LONDON - A Guantanamo prisoner who claims he was tortured at a covert CIA site in Morocco returned to Britain a free man Monday after nearly seven years in U.S. captivity -- the first inmate from the U.S. prison camp freed since President Barack Obama took office.
Binyam Mohamed flew to a British military base and was released after being interviewed for four hours by police and immigration officials. He had to fill out new paperwork for residency since his permit expired in 2004.
Mohamed's claims of torture, abuse and extraordinary rendition are at the heart of several lawsuits. Lawyers on both sides of the Atlantic are suing for secret documents they say prove the United States sent Mohamed to Morocco and that Britain knew of the mistreatment -- a violation under the 1994 United Nations Convention Against Torture.
"I have been through an experience that I never thought to encounter in my darkest nightmares," Mohamed said in a statement released by his lawyers. "Before this ordeal, `torture' was an abstract word to me. ... It is still difficult for me to believe that I was abducted, hauled from one country to the next, and tortured in medieval ways all orchestrated by the United States government."
He said he wasn't yet "physically nor mentally capable of facing the media."
His lawyers said they would provide money for his accommodations and living expenses.
Mohamed's case could have far-reaching legal implications for the Obama administration and Britain, America's closest partner during its "war on terror."
U.S. Attorney General Eric Holder is expected at the Guantanamo detention centre Monday as the administration weighs what is needed to shut the facility down.
"The friendship and assistance of the international community is vitally important as we work to close Guantanamo, and we greatly appreciate the efforts of the British government to work with us on the transfer of Binyam Mohammed," Holder said in a statement.
Britain's attorney general has opened an investigation into whether there was criminal wrongdoing on the part of Britain or a British security agent from MI5 who interrogated Mohamed in Pakistan, where he was arrested in 2002.
Two senior British judges, meanwhile, have reopened a case into whether 42 secret U.S. intelligence documents shared with Britain should be made public.

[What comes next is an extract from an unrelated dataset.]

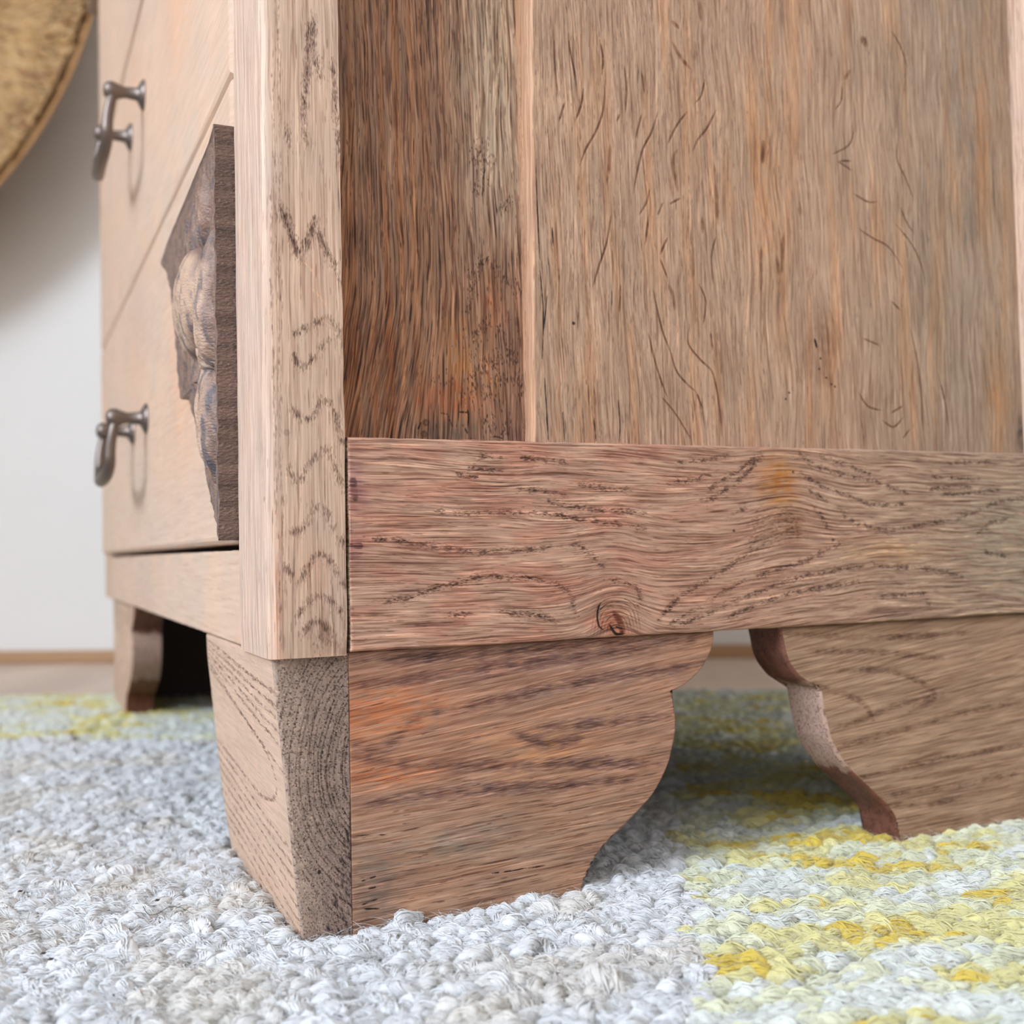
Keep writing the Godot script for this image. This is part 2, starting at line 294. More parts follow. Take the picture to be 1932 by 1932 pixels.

Several other lawsuits are underway in the United States against a Boeing subsidiary that allegedly supplied planes for rendition flights to Morocco and for the disclosure of Bush-era legal memos on renditions and interrogation tactics.
The United States has refused to account for the 18 months Mohamed says he was in Morocco.
"I am so glad and so happy, more than words can express," Mohamed's sister, Zuhra Mohamed, said Monday.
The 30-year-old Ethiopian refugee has few remaining links to Britain. His brother and sister live in the United States. His parents are said to be back in Ethiopia. And his British residency that he obtained when he was teenager has since expired.
Any revelations from the lawsuits could be particularly damaging for the British government, which unlike the Obama administration, doesn't have its predecessors to blame.
"I assure you that we have done everything by the law," Prime Minister Gordon Brown told reporters last week when faced with questions over Mohamed's case.
Foreign Secretary David Miliband said Britain has been asking for the return of former British residents since 2007.
"We very much welcome President Obama's commitment to close Guantanamo Bay, and I see today's return of Binyam Mohamed as the first step toward that shared goal," Miliband said.
Mohamed's family came to London from Ethiopia in 1994. It applied for asylum following the ouster of Marxist dictator Mengistu Haile Mariam's ouster, but the family was only given temporary residency.
Schooled in West London, Mohamed worked as a janitor and later became a student of electrical engineering before converting to Islam in 2001.
Shortly afterward, he said he went to Pakistan and Afghanistan to escape a bad circle of London friends and experience an Islamic society. But he was detained in the Pakistani port city of Karachi in 2002 for using a false passport to return to Britain.
For three months, he says he was tortured by Pakistani agents, who hung him for a week by a leather strap around his wrists. He says at least one MI5 officer questioned him there.
He claims he was handed over to U.S. authorities in July 2002, and then sent to Morocco where he was tortured for 18 months. According to his account, one of his foreign interrogators slashed his penis with a scalpel.
Many of the estimated 750 detainees who have passed through Guantanamo prison camp since it opened in January 2002 have reported mental and physical abuse, but few have detailed such sustained physical and mental abuse at an alleged CIA covert site.
Mohamed claims he eventually confessed to an array of charges to stop his abuse -- a confession that laid the groundwork for his transfer to another CIA site in Afghanistan, where he said he was starved and beaten before being sent to Guantanamo in 2004.
In May of 2008, Mohamed was charged with conspiring with al-Qaida members to murder and commit terrorism. He also was accused in a "dirty bomb" plot to fill U.S. apartments with natural gas and blow them up.
But then in October all charges were dropped -- only months after his lawyers filed a lawsuit in Britain for the disclosure of the 42 secret documents.
Two other former British residents remain in Guantanamo: Saudi-born Shaker Aamer, 37, and Algerian Ahmed Belbacha, 39.